このような感覚がないと、どうしても人間というのは傲慢になりやすいようです。ただでさえ「万物の霊長」と自己中心的に思っているのですから、近代に入ると、すべてのものは人間に所属するもののように思え、大自然でさえ人間に都合のいいように改造可能なもののと思ってしまう。

この辺りが、近代科学技術が批判される点でありましょう。
特に二十世紀も後半になり、遺伝子への操作や臓器移植などが可能になると、その限度の基準をどこに持つかが問題になってきました。

そうなると一つの反省基準として、「畏怖」を持つことが必要になってくるのではないでしょうか。

古くは、「畏怖」が「神」と結びつけられ、宗教が生まれてきた。
アブラハム宗教だと、この世の存在を形作った「神」という概念ですな。
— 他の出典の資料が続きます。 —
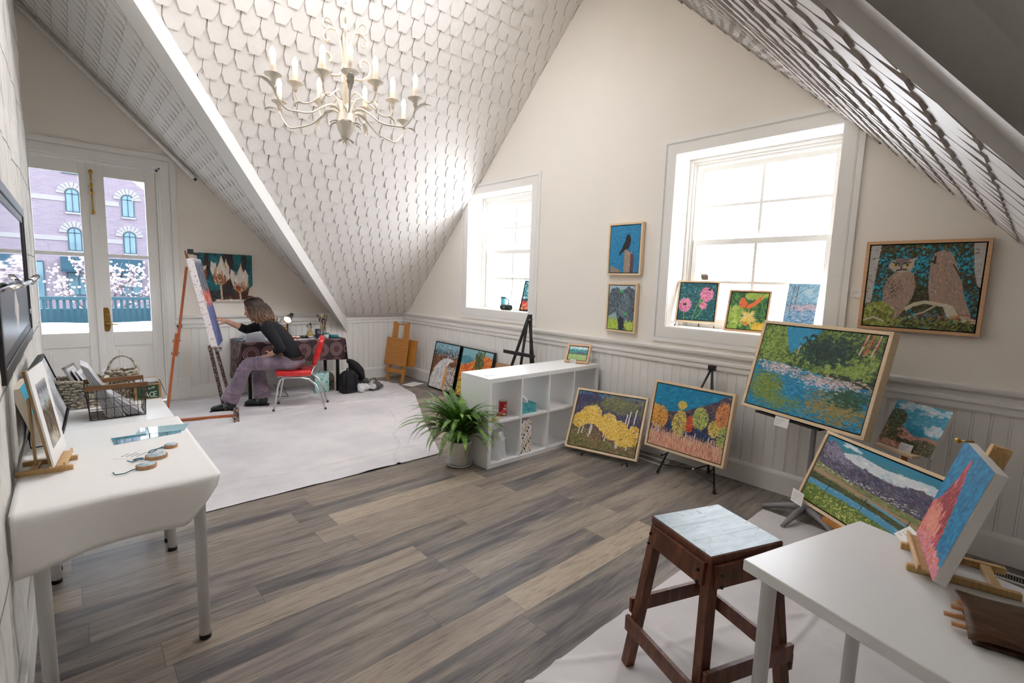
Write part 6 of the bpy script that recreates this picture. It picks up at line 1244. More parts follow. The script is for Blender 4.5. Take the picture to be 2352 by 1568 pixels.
def pad(Mx, hx, hy, th, mat, name, parent, curve=0.):
    mb, rr, rings = padded(0, 0, 0, 0); idx = []
    for c_, s_ in rings:
        k_ = max(c_, .02); row = []
        for j in range(40):
            x, y = rr(2*PI*j/40, 0); ins = (1-k_)*.03
            px_, py_ = x*max(.001, hx-ins*1.0 if k_ > .03 else hx*.6), y*max(.001, hy-ins if k_ > .03 else hy*.6); row.append(mb.pt((px_, py_, s_*th/2+curve*py_*py_), Mx))
        idx.append(row)
    for A_, B_ in zip(idx, idx[1:]):
        for j in range(40): mb.face((A_[j], A_[(j+1) % 40], B_[(j+1) % 40], B_[j]), 0, True)
    mb.face(idx[0][::-1]); mb.face(idx[-1]); return mb.build(name, mat, parent)
pad(Matrix.Translation((.07, 0, .435)), .205, .205, .062, M_redv, 'seat', ch)
Mb = frame((-.185, 0, .685), (-.10, 0, .36), (0, 1, 0)); pad(Mb, .178, .185, .055, M_redv, 'backrest', ch, curve=.55)
for s_ in (-1, 1):
    y = .178*s_
    mb = MB(); mb.tube([(.285, y, .0), (.262, y, .12), (.235, y, .28), (.21, y*.98, .36), (.17, y*.97, .388), (.08, y*.97, .39), (-.02, y*.97, .386), (-.10, y*.98, .365), (-.17, y, .30), (-.22, y, .18), (-.25, y, .07), (-.275, y, .0)], .0115, 10); mb.build('leg_tube', M_chrome, ch)
    mb = MB(); mb.tube([(.26, y*.5, .402), (.24, y*.9, .402), (.1, y*.92, .402), (-.06, y*.88, .402), (-.125, y*.8, .43), (-.15, y*.55, .50), (-.175, y*.5, .56)], .011, 10); mb.build('back_tube', M_chrome, ch)
    for x in (.285, -.275): mb = MB(); mb.lathe([(.013, 0), (.0145, .004), (.0125, .02)], 10, (x, y, -.0005)); mb.build('foot_cap', M_black, ch)
mb = MB(); mb.tube([(.26, -.09, .402), (.268, 0, .402), (.26, .09, .402)], .011, 8); mb.build('front_tube', M_chrome, ch)
# ================================================================= THE PAINTER (local x forward, y to her left, z up from the cloth)
pn = thing('person', 'person with wavy shoulder length brown hair, dark sweater and mauve corduroys painting at the easel', 'person', PM @ Matrix.Translation((0, 0, .003)))
tsk = NT('skin'); n1 = tsk.noise(tsk.obj(), 25, 3); tsk.base(tsk.ramp(n1, [(.3, 'd09a80'), (.7, 'e2b398')])).set(Roughness=.5); tsk.b.inputs['Subsurface Weight'].default_value = .08; tsk.b.inputs['Subsurface Radius'].default_value = (.02, .008, .004); M_skin = tsk.m
def limb(mb, pts, rs, n=14, M=None):
    mb.tube(pts, rs, n, M=M)
    for p, r_ in zip(pts, rs): mb.ball(p, r_ if not isinstance(r_, tuple) else (min(r_),)*3, 12, 8, M=M)
# head frame: origin at the head centre, x to the face, tilted down
HC = Vector((.490, 0, 1.155)); tilt = R(17); MHd = Matrix.Translation(HC) @ Matrix.Rotation(tilt, 4, 'Y') @ Matrix.Rotation(R(4), 4, 'Z')
mb = MB()
mb.ball((-.012, 0, .032), (.094, .074, .088), 20, 14, M=MHd)              # skull
mb.ball((.030, 0, -.030), (.060, .058, .080), 18, 12, M=MHd)              # face
mb.ball((.052, 0, -.088), (.032, .030, .024), 14, 10, M=MHd)              # chin
mb.ball((.010, 0, -.070), (.055, .052, .035), 14, 10, M=MHd)              # jaw
mb.ball((.060, 0, .040), (.030, .055, .040), 14, 10, M=MHd)               # brow
for s_ in (-1, 1):
    mb.ball((.055, .034*s_, -.025), (.030, .022, .026), 12, 8, M=MHd); mb.ball((.074, .030*s_, .012), (.014, .020, .007), 10, 8, M=MHd)
    mb.ball((-.012, .076*s_, -.012), (.020, .008, .032), 12, 8, M=MHd)    # ear
mb.tube([(.080, 0, .015), (.100, 0, -.020), (.106, 0, -.034), (.090, 0, -.042)], [.008, .011, .013, .008], 10, M=MHd)
for s_ in (-1, 1): mb.ball((.094, .010*s_, -.035), (.009, .007, .007), 8, 6, M=MHd)
mb.ball((.083, 0, -.056), (.010, .022, .006), 12, 8, M=MHd); mb.ball((.082, 0, -.067), (.010, .020, .0065), 12, 8, M=MHd)
# neck, chest core, arms
limb(mb, [(.455, 0, 1.09), (.405, 0, 1.035), (.355, 0, .985)], [.050, .052, .065])
limb(mb, [(.35, 0, .97), (.25, 0, .82), (.13, 0, .60)], [.08, .09, .09])
SL, EL, WL, HL = Vector((.335, .165, .955)), Vector((.185, .225, .735)), Vector((.312, .125, .652)), Vector((.372, .035, .600))
SR, ER, WR, HR = Vector((.415, -.15, .965)), Vector((.610, -.175, .905)), Vector((.800, -.09, 1.010)), Vector((.860, -.055, 1.045))
limb(mb, [SL, EL], [.046, .036]); limb(mb, [EL, EL.lerp(WL, .35), WL], [.036, .037, .025])
limb(mb, [SR, ER], [.046, .036]); limb(mb, [ER, ER.lerp(WR, .35), WR], [.036, .037, .025])
def hand(mb, Mh, curls, thumb, s=1.):
    """palm along +x from the wrist, fingers ahead, thumb on +y side; z is the back of the hand"""
    mb.ball((.042*s, 0, 0), (.046*s, .038*s, .015*s), 14, 10, M=Mh); mb.ball((.012*s, 0, 0), (.028*s, .026*s, .017*s), 12, 8, M=Mh)
    for (y, L, r_), (c1, c2, c3) in zip(((.028, .070, .0082), (.010, .078, .0086), (-.009, .072, .0082), (-.026, .058, .0073)), curls):
        p = Vector((.078*s, y*s, .002)); a = 0; pts = [Vector((.06*s, y*s*.9, .002)), p.copy()]
        for c, f_ in ((c1, .45), (c2, .32), (c3, .23)):
            a += c; p = p+Vector((math.cos(a), 0, -math.sin(a)))*L*f_*s; pts.append(p.copy())
        limb(mb, pts, [r_*1.1*s, r_*1.1*s, r_*s, r_*.92*s, r_*.78*s], 10, M=Mh)
    limb(mb, [Vector(p)*s for p in thumb], [.0125*s, .0115*s, .0098*s, .0082*s], 10, M=Mh)
# right hand pinching a knife against the canvas
xR = (HR-WR).normalized(); MR = frame(WR, xR+Vector((.15, .12, -.02)), (-.15, .85, -.45))
hand(mb, MR, [(.55, .75, .45), (.75, .9, .5), (.95, 1.0, .6), (1.1, 1.1, .6)], [(.018, .026, -.008), (.045, .044, -.026), (.075, .040, -.044), (.098, .026, -.054)])
xL = (HL-WL).normalized(); ML = frame(WL, xL, (.25, -.75, .55))
hand(mb, ML, [(.3, .4, .3), (.35, .5, .3), (.4, .5, .3), (.45, .5, .3)], [(.018, .026, -.008), (.04, .046, -.012), (.068, .056, -.016), (.09, .058, -.02)])
# pelvis and leg core (under the clothes) so the body stays one surface
HJ = [Vector((.085, s_*.085, .535)) for s_ in (1, -1)]; KN = [Vector((.545, .115, .555)), Vector((.50, -.10, .535))]; AK = [Vector((.745, .112, .13)), Vector((.445, -.105, .11))]
for h_, k_, a_2 in zip(HJ, KN, AK): limb(mb, [h_, k_], [.07, .048]); limb(mb, [k_, a_2], [.046, .036])
body = soft('body', mb, M_skin, pn, .0052, 3)
# face details
mb = MB()
for s_ in (-1, 1): mb.ball((.080, .031*s_, -.002), (.010, .014, .0075), 12, 8, M=MHd)
mb.build('eye', plain('eye_white', 'e8e2dc', .3), body)
mb = MB()
for s_ in (-1, 1): mb.ball((.0875, .031*s_, -.003), (.004, .0055, .0055), 10, 6, M=MHd); mb.tube([(.082, .012*s_, .018), (.084, .03*s_, .022), (.072, .05*s_, .017)], [.0025, .004, .002], 6, M=MHd); mb.tube([(.0865, .018*s_, .004), (.0895, .031*s_, .0065), (.082, .045*s_, .002)], [.0015, .0022, .0012], 5, M=MHd)
mb.build('brow', plain('brow_brown', '3a2a20', .8), body)
mb = MB(); mb.tube([(.084, -.020, -.061), (.092, -.008, -.0585), (.0925, 0, -.060), (.092, .008, -.0585), (.084, .020, -.061)], [.003, .005, .005, .005, .003], 8, M=MHd); mb.build('lips', plain('lips', 'b86a60', .45), body)
# sweater
M_sweater = plain('sweater_charcoal', '15161b', .92, .2, 120, bump=.35)
mb = MB()
tors = [(.075, 0, .585), (.105, 0, .66), (.165, 0, .76), (.235, 0, .855), (.305, 0, .935), (.355, 0, .985)]
mb.tube(tors, [(.155, .095), (.148, .092), (.152, .098), (.168, .105), (.165, .092), (.10, .062)], 28, flat=(0, 1, 0))
for p, r_ in zip(tors[1:-1], (.085, .09, .098, .085)):
    for s_ in (-1, 1): mb.ball((p[0], s_*.055, p[2]), (r_, r_, r_), 12, 8)
def sleeve(S, E, W_, rs, k, fold=.004):
    pts = [S, S.lerp(E, .5), E, E.lerp(W_, k*.5), E.lerp(W_, k)]
    limb(mb, pts[:-1], rs[:-1]); mb.tube(pts[-2:], rs[-2:], 16)
    for q in (.72, .84, .95): 
        p = S.lerp(E, q); mb.tube([p+Vector((.02*math.cos(a), .045*math.sin(a), .04*math.cos(a+.8))) for a in [2*PI*j/10 for j in range(10)]], .010, 6, closed=True)
sleeve(SL, EL, WL, [.070, .060, .052, .050, .046], .50); sleeve(SR, ER, WR, [.068, .058, .050, .048, .043], .36)
for p, q in ((SL, (.33, .08, .96)), (SR, (.36, -.07, .965))): limb(mb, [p, Vector(q)], [.068, .075])
mb.tube([(.05, 0, .60), (.064, 0, .575)], [(.152, .10), (.15, .098)], 28, flat=(0, 1, 0))
soft('sweater', mb, M_sweater, pn, .0085, 5)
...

また、ありとあらゆる存在には「神」が宿る、という考え方も一方にはあります。
いずれにしても、人間存在を超えたものに対する「畏怖」が元になっているのでしょう。

一方では「畏怖」の対象を掴みたい/「合理的」に理解したいという欲求から、世界の説明原理としての「教義」「経典」が生まれてきます。
現在、このような「説明原理」としての宗教は、科学に取って代わられています。

一方では、超越的存在に何らかの働きかけをして、自分に都合がいいように操作する、という態度もある。
いわば「現世利益」を求める宗教活動です。これも古くからの宗教の機能の一つなのでしょうが、あまりにもご都合主義的なのは否定できないでしょう。

それでは、これからの「宗教」はどうあるべきか。
「畏怖」を元にした感情と科学とに、どのように折り合いをつけていけばいいのか。
この辺りが、小生の個人的な問題意識を含めて、今後の課題になっていくようです。